> The problem
All of the material below is to be repeated exactly.
- - -
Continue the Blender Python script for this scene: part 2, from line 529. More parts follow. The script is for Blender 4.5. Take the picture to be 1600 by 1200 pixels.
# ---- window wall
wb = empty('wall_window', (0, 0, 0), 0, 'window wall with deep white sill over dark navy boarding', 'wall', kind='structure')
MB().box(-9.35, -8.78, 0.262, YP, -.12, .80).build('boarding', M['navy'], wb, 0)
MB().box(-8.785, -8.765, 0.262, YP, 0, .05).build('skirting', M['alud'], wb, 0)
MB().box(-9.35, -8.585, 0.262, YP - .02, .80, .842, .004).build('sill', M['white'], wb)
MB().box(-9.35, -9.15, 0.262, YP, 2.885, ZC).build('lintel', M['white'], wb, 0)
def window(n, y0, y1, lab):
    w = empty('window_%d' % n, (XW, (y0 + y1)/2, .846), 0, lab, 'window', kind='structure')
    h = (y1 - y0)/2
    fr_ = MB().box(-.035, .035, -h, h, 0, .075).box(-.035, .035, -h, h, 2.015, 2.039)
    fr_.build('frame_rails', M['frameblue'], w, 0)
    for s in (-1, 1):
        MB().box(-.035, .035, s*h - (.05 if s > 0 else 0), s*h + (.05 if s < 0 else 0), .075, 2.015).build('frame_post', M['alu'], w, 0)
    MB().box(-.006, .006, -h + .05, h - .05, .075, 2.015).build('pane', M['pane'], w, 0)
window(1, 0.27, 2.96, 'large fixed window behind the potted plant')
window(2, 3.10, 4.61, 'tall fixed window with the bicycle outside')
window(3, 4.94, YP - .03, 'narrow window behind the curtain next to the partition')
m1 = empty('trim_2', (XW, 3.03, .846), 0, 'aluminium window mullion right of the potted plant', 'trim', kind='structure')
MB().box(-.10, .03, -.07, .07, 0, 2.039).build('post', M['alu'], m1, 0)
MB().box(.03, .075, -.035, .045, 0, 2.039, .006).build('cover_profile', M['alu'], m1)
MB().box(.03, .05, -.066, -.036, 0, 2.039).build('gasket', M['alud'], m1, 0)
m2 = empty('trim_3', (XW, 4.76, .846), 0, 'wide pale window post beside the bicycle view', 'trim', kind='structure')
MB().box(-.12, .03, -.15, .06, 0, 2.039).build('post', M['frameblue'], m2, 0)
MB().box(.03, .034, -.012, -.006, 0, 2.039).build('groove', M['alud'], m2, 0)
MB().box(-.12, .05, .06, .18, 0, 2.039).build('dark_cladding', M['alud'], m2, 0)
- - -
> Response to this exercise
Continue the Blender Python script for this scene: part 2, from line 529. More parts follow. The script is for Blender 4.5. Take the picture to be 1600 by 1200 pixels.
# ---- window wall
wb = empty('wall_window', (0, 0, 0), 0, 'window wall with deep white sill over dark navy boarding', 'wall', kind='structure')
MB().box(-9.35, -8.78, 0.262, YP, -.12, .80).build('boarding', M['navy'], wb, 0)
MB().box(-8.785, -8.765, 0.262, YP, 0, .05).build('skirting', M['alud'], wb, 0)
MB().box(-9.35, -8.585, 0.262, YP - .02, .80, .842, .004).build('sill', M['white'], wb)
MB().box(-9.35, -9.15, 0.262, YP, 2.885, ZC).build('lintel', M['white'], wb, 0)
def window(n, y0, y1, lab):
    w = empty('window_%d' % n, (XW, (y0 + y1)/2, .846), 0, lab, 'window', kind='structure')
    h = (y1 - y0)/2
    fr_ = MB().box(-.035, .035, -h, h, 0, .075).box(-.035, .035, -h, h, 2.015, 2.039)
    fr_.build('frame_rails', M['frameblue'], w, 0)
    for s in (-1, 1):
        MB().box(-.035, .035, s*h - (.05 if s > 0 else 0), s*h + (.05 if s < 0 else 0), .075, 2.015).build('frame_post', M['alu'], w, 0)
    MB().box(-.006, .006, -h + .05, h - .05, .075, 2.015).build('pane', M['pane'], w, 0)
window(1, 0.27, 2.96, 'large fixed window behind the potted plant')
window(2, 3.10, 4.61, 'tall fixed window with the bicycle outside')
window(3, 4.94, YP - .03, 'narrow window behind the curtain next to the partition')
m1 = empty('trim_2', (XW, 3.03, .846), 0, 'aluminium window mullion right of the potted plant', 'trim', kind='structure')
MB().box(-.10, .03, -.07, .07, 0, 2.039).build('post', M['alu'], m1, 0)
MB().box(.03, .075, -.035, .045, 0, 2.039, .006).build('cover_profile', M['alu'], m1)
MB().box(.03, .05, -.066, -.036, 0, 2.039).build('gasket', M['alud'], m1, 0)
m2 = empty('trim_3', (XW, 4.76, .846), 0, 'wide pale window post beside the bicycle view', 'trim', kind='structure')
MB().box(-.12, .03, -.15, .06, 0, 2.039).build('post', M['frameblue'], m2, 0)
MB().box(.03, .034, -.012, -.006, 0, 2.039).build('groove', M['alud'], m2, 0)
MB().box(-.12, .05, .06, .18, 0, 2.039).build('dark_cladding', M['alud'], m2, 0)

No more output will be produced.